*Objective*. Locate the line bearing "Keep writing the" in the material below, then reproduce it and each following line up to and including the line bearing "return .034 +".
**** Material for this exercise ****
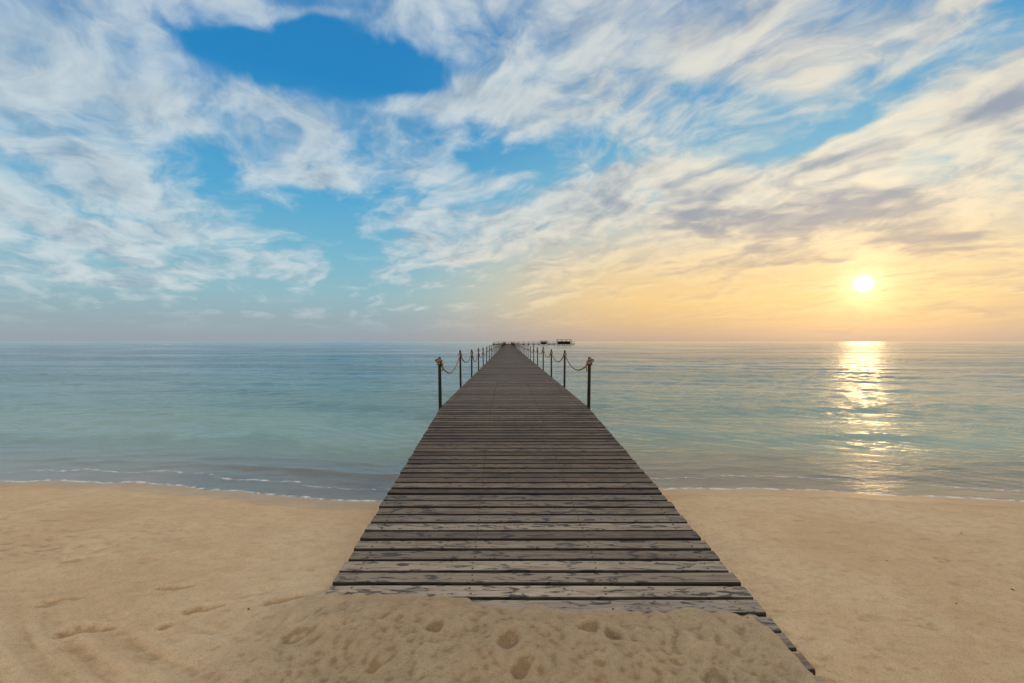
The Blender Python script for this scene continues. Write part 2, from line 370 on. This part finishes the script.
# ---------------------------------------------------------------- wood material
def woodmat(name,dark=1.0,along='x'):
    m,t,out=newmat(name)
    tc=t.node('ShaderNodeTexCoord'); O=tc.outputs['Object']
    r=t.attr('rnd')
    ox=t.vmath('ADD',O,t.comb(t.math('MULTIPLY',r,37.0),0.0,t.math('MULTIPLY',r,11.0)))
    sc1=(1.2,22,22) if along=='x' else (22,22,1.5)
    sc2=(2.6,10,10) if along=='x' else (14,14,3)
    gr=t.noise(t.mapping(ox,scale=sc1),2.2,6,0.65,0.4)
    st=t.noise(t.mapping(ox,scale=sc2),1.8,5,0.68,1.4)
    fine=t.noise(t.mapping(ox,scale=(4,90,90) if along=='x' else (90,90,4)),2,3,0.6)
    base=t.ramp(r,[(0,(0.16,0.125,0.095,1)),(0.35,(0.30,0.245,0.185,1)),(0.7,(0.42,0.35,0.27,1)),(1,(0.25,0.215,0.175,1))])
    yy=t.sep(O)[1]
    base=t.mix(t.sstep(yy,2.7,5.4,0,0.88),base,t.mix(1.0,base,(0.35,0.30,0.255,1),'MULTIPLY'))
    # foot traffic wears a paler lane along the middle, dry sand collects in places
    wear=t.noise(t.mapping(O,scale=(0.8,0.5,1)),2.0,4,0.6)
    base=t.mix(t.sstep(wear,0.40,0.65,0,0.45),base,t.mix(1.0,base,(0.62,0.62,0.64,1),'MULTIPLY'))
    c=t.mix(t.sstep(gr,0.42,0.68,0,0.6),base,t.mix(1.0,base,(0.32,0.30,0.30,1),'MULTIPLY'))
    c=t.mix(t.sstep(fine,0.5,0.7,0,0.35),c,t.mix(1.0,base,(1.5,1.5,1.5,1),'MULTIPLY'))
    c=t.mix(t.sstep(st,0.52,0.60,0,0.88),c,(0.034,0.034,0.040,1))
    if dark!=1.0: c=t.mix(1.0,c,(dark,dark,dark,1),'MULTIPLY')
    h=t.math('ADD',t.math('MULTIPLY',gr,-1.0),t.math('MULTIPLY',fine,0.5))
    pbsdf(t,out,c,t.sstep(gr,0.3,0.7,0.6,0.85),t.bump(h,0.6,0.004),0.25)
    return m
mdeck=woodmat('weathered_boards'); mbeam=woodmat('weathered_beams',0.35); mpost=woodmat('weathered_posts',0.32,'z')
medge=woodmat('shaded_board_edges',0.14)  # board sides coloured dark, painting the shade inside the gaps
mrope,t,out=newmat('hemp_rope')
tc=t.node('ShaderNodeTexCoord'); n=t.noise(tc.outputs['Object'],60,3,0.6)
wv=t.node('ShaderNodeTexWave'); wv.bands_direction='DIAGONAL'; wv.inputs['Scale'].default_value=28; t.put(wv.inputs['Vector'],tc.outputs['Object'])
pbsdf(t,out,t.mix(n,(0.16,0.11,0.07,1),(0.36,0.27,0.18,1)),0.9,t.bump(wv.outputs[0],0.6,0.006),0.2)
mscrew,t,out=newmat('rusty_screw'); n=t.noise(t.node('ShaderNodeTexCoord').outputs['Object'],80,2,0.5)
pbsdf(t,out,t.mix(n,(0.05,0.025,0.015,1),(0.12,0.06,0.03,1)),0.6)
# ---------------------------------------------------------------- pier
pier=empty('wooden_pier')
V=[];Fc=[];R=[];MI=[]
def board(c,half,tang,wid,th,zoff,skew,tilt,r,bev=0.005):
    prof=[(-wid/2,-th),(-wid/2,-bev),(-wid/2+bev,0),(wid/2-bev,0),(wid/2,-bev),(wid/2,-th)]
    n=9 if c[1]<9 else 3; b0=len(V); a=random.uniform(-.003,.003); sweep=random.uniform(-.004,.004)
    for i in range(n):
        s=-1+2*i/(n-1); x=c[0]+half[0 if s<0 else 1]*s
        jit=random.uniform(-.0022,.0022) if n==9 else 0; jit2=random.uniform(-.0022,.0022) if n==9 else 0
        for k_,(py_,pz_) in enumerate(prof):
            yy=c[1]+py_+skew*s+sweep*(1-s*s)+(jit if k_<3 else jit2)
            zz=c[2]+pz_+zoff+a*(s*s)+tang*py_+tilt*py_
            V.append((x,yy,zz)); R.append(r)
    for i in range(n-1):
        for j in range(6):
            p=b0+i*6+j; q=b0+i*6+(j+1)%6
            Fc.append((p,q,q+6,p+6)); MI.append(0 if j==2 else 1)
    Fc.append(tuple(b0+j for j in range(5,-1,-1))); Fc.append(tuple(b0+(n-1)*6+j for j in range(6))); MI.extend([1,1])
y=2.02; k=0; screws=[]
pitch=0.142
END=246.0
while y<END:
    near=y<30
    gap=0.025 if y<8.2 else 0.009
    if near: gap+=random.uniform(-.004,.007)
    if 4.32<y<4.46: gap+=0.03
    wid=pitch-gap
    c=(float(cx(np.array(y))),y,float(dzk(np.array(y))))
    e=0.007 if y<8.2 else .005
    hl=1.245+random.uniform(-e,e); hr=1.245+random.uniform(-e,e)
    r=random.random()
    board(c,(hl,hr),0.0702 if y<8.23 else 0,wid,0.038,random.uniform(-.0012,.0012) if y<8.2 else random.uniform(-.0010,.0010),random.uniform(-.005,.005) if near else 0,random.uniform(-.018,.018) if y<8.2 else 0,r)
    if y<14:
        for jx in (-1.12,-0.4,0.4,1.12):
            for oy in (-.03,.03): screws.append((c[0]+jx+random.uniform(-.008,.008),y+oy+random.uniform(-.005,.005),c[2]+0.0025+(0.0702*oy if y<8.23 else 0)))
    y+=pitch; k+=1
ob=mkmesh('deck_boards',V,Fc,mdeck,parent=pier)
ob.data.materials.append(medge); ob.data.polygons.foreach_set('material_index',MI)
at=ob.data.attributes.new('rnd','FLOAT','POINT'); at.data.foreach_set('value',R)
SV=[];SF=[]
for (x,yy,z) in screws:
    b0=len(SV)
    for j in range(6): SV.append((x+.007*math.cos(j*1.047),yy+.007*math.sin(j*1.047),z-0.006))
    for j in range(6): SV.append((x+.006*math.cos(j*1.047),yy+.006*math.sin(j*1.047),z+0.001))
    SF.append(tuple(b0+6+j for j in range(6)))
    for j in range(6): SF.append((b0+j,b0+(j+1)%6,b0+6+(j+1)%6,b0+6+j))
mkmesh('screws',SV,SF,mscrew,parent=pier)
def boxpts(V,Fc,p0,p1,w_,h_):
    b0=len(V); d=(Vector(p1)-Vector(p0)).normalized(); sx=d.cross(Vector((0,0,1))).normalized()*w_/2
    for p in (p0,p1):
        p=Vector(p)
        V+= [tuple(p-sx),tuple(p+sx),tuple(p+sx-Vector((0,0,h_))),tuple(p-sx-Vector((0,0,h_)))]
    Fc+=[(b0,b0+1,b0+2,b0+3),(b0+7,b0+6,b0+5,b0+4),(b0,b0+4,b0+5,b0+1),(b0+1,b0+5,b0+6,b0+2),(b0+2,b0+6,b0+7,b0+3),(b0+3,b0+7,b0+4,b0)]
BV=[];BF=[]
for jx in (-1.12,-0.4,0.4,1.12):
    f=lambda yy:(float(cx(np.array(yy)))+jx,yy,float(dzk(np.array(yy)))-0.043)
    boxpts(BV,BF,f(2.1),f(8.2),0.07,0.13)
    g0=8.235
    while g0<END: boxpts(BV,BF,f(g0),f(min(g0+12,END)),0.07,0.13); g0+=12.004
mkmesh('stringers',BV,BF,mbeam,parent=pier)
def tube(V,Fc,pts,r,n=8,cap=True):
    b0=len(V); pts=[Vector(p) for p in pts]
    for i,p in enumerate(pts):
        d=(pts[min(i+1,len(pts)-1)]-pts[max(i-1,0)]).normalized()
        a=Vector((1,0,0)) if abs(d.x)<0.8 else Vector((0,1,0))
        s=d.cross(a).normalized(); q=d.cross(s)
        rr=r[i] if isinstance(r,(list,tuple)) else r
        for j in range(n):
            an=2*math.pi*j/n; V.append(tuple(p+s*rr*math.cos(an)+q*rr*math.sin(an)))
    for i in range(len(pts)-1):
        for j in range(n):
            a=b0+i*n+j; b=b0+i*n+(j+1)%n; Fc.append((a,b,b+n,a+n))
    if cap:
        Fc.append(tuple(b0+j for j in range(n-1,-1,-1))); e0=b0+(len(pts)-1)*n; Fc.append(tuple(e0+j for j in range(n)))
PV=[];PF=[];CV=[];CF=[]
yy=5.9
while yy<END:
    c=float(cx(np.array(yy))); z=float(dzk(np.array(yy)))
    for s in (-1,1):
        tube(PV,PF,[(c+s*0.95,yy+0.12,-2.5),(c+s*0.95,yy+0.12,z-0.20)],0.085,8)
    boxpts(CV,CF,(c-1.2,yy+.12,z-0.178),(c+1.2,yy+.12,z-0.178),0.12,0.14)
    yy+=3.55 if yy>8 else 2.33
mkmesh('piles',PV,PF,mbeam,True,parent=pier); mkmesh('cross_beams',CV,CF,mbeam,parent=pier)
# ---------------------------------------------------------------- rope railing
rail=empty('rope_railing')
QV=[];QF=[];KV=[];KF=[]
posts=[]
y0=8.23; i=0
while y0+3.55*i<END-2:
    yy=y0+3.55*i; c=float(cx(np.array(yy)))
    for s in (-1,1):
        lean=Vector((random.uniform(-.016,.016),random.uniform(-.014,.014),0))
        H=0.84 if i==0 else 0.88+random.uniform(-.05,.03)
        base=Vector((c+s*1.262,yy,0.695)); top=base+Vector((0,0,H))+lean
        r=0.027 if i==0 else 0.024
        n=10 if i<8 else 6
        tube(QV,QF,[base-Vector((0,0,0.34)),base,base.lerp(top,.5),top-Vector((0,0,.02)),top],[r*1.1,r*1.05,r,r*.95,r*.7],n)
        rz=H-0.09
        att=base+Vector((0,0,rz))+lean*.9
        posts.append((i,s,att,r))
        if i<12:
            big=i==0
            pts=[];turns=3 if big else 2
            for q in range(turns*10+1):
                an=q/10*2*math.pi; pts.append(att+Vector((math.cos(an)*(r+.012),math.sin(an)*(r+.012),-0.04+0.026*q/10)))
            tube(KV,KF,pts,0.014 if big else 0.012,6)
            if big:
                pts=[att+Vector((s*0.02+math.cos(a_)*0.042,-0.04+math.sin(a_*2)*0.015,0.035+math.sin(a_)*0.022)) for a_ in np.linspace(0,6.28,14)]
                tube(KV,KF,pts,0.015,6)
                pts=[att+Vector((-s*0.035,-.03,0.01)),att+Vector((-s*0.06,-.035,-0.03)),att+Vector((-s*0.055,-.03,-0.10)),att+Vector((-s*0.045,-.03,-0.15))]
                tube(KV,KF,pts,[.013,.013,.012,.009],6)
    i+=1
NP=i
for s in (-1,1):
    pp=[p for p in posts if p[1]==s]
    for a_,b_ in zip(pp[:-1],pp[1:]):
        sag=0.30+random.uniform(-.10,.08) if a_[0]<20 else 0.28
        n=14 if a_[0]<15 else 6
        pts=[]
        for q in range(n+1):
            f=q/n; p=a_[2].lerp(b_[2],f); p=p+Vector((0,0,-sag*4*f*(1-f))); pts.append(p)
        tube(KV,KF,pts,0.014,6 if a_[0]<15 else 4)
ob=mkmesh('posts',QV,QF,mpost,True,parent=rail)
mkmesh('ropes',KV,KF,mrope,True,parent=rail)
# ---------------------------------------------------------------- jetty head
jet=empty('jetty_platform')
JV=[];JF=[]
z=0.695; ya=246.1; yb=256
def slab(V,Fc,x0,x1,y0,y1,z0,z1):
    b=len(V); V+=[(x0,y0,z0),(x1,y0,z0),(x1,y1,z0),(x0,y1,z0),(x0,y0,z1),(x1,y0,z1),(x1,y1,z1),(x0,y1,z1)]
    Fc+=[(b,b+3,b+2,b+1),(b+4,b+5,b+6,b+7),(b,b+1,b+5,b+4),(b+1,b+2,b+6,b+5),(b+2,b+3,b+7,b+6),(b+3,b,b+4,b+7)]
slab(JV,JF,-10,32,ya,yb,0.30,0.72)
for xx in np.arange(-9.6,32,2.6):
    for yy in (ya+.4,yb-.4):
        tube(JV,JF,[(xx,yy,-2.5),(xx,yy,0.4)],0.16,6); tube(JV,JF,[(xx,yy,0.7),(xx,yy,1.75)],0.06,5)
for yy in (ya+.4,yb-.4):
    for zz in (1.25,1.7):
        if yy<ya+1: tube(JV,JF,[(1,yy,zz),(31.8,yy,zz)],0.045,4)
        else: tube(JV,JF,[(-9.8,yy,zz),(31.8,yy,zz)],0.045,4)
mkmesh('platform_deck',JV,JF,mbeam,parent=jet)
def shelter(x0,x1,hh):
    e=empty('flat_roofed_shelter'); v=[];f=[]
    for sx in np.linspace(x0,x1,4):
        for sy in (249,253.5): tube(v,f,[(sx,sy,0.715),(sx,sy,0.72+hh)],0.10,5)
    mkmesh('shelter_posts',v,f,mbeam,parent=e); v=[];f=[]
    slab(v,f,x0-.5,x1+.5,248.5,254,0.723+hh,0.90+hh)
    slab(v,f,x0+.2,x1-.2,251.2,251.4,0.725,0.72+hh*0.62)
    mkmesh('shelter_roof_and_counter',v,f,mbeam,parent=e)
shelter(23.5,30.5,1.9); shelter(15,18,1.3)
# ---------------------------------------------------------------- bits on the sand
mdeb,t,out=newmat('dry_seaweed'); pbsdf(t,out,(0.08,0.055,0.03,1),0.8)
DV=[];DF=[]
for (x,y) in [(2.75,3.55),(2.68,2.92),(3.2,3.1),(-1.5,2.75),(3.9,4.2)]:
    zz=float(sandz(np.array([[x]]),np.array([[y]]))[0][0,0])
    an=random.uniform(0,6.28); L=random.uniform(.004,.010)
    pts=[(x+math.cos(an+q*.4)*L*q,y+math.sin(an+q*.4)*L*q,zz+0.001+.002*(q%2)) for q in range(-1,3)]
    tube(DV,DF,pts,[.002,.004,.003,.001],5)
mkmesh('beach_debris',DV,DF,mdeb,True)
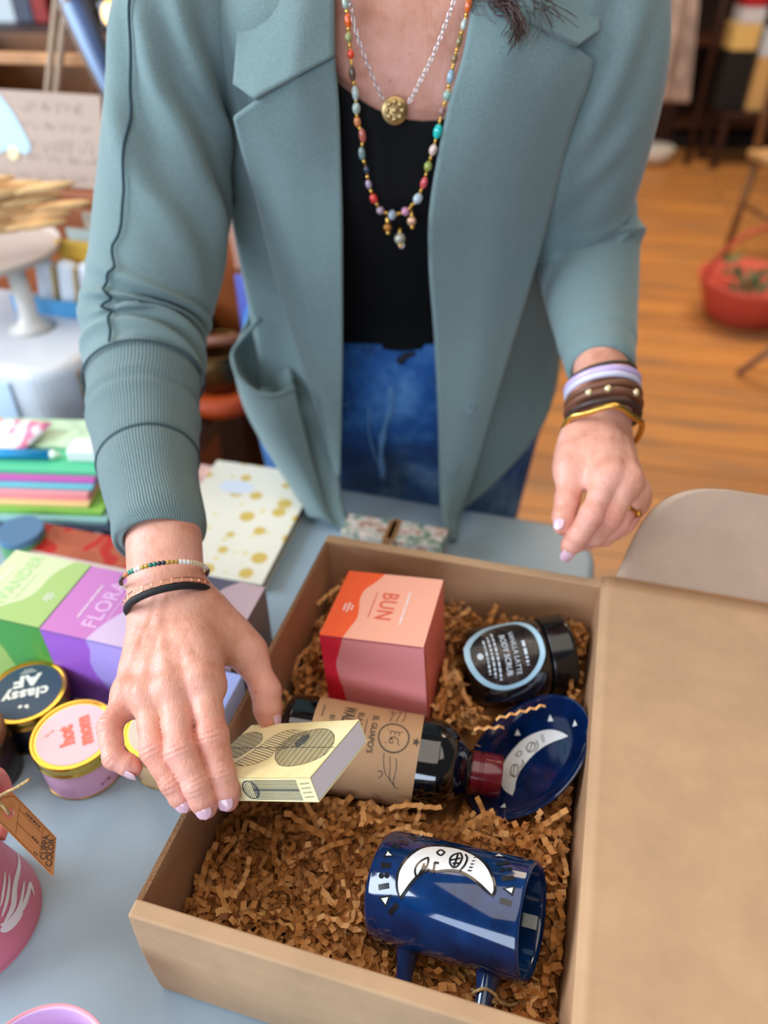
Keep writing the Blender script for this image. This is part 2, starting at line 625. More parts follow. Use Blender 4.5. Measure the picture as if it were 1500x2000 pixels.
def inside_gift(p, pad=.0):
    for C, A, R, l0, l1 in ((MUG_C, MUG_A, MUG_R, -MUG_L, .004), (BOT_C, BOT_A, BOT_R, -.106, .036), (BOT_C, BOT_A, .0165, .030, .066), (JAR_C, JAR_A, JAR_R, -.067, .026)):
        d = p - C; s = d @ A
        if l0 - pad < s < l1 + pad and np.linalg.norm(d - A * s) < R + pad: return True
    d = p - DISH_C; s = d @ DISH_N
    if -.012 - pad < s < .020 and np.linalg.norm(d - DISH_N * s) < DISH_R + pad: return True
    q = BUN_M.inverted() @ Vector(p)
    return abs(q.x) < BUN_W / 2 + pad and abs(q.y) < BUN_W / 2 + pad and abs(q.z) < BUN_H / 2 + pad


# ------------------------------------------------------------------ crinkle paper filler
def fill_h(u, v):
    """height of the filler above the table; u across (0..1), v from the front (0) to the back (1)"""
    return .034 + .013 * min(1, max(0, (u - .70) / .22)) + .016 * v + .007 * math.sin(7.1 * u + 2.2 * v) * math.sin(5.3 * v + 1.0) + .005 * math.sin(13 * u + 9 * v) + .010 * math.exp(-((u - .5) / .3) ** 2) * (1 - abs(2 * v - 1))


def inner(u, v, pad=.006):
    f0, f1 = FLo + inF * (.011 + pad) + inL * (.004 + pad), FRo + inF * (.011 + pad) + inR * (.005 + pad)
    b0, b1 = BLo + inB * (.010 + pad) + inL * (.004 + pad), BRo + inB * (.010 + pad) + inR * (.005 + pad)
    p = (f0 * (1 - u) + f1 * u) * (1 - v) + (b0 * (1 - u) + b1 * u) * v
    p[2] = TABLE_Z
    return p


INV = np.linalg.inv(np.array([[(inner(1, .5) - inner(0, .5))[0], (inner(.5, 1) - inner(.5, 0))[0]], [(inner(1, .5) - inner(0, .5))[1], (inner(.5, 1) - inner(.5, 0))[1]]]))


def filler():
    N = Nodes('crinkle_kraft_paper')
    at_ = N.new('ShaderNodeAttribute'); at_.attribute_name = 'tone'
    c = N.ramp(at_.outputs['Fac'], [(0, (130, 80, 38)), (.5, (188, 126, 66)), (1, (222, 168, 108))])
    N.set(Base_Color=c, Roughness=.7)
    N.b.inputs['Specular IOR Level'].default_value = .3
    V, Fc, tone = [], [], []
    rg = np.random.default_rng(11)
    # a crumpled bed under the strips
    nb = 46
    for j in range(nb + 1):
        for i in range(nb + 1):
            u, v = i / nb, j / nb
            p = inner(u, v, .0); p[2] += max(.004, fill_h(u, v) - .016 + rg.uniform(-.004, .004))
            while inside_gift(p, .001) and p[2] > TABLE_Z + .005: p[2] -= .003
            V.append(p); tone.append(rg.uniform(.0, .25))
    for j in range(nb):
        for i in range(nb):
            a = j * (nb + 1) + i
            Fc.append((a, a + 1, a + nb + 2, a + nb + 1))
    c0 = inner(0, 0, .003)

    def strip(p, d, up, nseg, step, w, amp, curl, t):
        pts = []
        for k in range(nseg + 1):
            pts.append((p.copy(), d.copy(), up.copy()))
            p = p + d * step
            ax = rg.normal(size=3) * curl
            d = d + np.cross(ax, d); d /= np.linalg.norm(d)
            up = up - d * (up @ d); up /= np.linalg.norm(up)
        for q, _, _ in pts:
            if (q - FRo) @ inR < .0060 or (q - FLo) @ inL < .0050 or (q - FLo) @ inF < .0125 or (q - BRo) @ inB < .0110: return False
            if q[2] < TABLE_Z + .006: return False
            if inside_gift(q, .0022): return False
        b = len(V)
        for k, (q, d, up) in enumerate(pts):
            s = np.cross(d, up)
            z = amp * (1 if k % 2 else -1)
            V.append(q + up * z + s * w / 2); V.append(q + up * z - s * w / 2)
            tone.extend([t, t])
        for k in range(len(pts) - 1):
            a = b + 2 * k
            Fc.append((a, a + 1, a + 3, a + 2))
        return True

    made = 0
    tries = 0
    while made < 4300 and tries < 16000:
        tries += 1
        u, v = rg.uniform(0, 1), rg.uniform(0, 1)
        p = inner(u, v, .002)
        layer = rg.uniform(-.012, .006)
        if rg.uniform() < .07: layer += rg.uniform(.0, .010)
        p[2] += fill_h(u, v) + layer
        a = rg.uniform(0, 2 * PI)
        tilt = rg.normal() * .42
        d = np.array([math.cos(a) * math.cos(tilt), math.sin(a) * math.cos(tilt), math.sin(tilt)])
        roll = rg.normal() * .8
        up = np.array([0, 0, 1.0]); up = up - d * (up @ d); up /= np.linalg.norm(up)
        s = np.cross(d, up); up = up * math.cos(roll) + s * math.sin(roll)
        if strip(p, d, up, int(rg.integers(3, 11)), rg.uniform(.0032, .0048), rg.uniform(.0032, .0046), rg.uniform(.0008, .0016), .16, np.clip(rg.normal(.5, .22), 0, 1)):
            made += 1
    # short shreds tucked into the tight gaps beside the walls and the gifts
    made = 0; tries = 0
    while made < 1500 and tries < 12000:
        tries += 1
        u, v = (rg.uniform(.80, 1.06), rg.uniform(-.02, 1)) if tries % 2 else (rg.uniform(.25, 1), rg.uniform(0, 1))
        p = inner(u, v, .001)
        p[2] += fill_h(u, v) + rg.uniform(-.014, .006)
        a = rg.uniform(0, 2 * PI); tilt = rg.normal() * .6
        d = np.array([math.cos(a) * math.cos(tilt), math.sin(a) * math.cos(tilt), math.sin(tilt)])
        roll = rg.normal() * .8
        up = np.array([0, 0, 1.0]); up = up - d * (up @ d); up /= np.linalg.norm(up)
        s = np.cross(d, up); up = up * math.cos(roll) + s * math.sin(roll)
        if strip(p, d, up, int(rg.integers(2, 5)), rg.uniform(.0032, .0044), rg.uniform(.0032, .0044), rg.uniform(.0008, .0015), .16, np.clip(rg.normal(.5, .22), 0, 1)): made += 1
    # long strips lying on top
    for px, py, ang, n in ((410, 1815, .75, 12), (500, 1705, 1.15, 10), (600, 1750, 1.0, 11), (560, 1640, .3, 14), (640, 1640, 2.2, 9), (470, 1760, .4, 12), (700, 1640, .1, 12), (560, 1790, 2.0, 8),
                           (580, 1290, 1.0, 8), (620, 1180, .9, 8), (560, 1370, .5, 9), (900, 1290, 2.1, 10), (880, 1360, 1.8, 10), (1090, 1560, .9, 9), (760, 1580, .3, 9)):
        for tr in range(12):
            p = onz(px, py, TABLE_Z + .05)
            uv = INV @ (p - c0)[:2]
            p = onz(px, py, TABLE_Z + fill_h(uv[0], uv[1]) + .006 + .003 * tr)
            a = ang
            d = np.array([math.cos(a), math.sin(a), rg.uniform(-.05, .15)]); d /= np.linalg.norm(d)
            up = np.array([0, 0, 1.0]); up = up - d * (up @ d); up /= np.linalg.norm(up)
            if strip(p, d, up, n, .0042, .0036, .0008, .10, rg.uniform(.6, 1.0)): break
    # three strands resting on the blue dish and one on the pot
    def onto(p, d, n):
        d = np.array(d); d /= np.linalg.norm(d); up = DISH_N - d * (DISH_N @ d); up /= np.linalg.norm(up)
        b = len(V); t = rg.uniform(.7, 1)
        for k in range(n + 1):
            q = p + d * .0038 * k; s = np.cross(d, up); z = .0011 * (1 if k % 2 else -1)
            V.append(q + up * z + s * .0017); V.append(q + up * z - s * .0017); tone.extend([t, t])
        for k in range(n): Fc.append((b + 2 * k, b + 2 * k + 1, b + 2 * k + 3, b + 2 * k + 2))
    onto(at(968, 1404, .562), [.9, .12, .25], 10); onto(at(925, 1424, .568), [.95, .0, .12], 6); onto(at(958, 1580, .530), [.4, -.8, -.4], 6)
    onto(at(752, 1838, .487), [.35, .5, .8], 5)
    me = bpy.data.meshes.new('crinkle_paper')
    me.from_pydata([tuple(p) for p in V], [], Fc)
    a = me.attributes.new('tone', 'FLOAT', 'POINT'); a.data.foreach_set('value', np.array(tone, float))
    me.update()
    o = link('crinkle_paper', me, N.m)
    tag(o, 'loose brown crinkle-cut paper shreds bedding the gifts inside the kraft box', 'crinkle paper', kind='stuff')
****
*Answer to the exercise*.
Keep writing the Blender script for this image. This is part 2, starting at line 625. More parts follow. Use Blender 4.5. Measure the picture as if it were 1500x2000 pixels.
def inside_gift(p, pad=.0):
    for C, A, R, l0, l1 in ((MUG_C, MUG_A, MUG_R, -MUG_L, .004), (BOT_C, BOT_A, BOT_R, -.106, .036), (BOT_C, BOT_A, .0165, .030, .066), (JAR_C, JAR_A, JAR_R, -.067, .026)):
        d = p - C; s = d @ A
        if l0 - pad < s < l1 + pad and np.linalg.norm(d - A * s) < R + pad: return True
    d = p - DISH_C; s = d @ DISH_N
    if -.012 - pad < s < .020 and np.linalg.norm(d - DISH_N * s) < DISH_R + pad: return True
    q = BUN_M.inverted() @ Vector(p)
    return abs(q.x) < BUN_W / 2 + pad and abs(q.y) < BUN_W / 2 + pad and abs(q.z) < BUN_H / 2 + pad


# ------------------------------------------------------------------ crinkle paper filler
def fill_h(u, v):
    """height of the filler above the table; u across (0..1), v from the front (0) to the back (1)"""
    return .034 + .013 * min(1, max(0, (u - .70) / .22)) + .016 * v + .007 * math.sin(7.1 * u + 2.2 * v) * math.sin(5.3 * v + 1.0) + .005 * math.sin(13 * u + 9 * v) + .010 * math.exp(-((u - .5) / .3) ** 2) * (1 - abs(2 * v - 1))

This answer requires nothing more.